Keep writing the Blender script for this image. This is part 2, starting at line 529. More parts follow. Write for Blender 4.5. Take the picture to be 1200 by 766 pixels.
* * * *
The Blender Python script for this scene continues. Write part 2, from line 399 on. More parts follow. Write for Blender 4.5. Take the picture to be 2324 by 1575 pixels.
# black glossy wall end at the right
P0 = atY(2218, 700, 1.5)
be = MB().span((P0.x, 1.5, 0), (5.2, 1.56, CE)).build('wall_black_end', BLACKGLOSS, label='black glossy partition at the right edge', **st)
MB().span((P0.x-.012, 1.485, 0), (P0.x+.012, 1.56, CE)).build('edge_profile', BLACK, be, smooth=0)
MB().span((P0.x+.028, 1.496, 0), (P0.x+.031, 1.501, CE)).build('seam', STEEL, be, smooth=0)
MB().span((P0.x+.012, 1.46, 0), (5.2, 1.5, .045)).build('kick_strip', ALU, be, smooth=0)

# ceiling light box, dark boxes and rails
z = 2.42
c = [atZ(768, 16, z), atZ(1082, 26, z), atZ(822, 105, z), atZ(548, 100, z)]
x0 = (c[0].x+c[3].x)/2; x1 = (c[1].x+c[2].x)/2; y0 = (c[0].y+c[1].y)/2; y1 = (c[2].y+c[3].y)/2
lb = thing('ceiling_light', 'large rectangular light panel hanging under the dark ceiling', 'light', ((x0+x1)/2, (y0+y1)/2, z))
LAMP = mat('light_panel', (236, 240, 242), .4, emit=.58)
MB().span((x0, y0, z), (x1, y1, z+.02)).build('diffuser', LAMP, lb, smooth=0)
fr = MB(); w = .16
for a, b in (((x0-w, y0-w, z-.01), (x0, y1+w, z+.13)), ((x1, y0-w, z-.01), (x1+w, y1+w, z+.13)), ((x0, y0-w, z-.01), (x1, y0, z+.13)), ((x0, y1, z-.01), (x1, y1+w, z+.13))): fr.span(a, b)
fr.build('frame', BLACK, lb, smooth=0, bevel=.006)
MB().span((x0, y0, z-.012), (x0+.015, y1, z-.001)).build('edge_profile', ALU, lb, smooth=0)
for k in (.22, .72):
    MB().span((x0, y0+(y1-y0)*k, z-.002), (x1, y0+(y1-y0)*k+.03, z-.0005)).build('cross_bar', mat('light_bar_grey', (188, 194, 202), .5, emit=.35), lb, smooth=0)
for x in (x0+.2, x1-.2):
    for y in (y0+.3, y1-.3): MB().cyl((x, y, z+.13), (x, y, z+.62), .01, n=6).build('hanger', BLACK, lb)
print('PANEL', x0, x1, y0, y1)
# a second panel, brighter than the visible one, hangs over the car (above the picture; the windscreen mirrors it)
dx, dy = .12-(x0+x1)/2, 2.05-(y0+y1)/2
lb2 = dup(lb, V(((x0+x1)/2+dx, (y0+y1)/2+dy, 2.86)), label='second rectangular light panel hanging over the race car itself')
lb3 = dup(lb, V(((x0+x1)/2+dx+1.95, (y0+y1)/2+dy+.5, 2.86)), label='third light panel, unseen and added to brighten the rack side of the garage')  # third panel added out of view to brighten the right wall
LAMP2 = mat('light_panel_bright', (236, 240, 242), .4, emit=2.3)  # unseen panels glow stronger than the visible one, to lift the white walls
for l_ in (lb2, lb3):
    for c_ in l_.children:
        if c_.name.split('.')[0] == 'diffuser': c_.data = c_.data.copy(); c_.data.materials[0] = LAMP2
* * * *
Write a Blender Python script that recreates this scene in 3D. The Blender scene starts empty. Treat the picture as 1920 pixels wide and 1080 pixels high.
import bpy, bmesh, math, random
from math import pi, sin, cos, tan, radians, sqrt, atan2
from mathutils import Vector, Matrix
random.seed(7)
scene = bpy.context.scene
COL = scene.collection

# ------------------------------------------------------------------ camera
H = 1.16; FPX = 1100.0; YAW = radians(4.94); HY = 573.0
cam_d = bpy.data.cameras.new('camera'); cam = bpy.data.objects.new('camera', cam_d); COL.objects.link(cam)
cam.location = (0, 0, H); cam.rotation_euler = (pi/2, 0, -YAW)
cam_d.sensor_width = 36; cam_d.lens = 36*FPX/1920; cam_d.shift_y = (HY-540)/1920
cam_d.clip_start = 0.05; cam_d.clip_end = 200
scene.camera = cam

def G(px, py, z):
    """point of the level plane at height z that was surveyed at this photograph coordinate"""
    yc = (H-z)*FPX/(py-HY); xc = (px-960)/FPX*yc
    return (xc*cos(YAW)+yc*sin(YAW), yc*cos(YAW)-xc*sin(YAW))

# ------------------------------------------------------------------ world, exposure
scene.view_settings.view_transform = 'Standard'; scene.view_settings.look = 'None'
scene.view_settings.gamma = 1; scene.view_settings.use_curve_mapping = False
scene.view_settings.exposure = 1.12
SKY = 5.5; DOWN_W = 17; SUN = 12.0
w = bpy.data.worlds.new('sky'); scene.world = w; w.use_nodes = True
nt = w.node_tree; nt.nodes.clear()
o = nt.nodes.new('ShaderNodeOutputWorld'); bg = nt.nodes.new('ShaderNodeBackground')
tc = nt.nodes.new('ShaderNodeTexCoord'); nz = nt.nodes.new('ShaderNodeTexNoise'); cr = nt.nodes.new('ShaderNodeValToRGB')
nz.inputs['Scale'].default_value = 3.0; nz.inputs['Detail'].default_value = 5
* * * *
• Exercise aim:
Quote only the lines running from the line that holds "The Blender Python" to the line that holds "ALU, be, smooth=0)", both ends included.

• Solved exercise:
The Blender Python script for this scene continues. Write part 2, from line 399 on. More parts follow. Write for Blender 4.5. Take the picture to be 2324 by 1575 pixels.
# black glossy wall end at the right
P0 = atY(2218, 700, 1.5)
be = MB().span((P0.x, 1.5, 0), (5.2, 1.56, CE)).build('wall_black_end', BLACKGLOSS, label='black glossy partition at the right edge', **st)
MB().span((P0.x-.012, 1.485, 0), (P0.x+.012, 1.56, CE)).build('edge_profile', BLACK, be, smooth=0)
MB().span((P0.x+.028, 1.496, 0), (P0.x+.031, 1.501, CE)).build('seam', STEEL, be, smooth=0)
MB().span((P0.x+.012, 1.46, 0), (5.2, 1.5, .045)).build('kick_strip', ALU, be, smooth=0)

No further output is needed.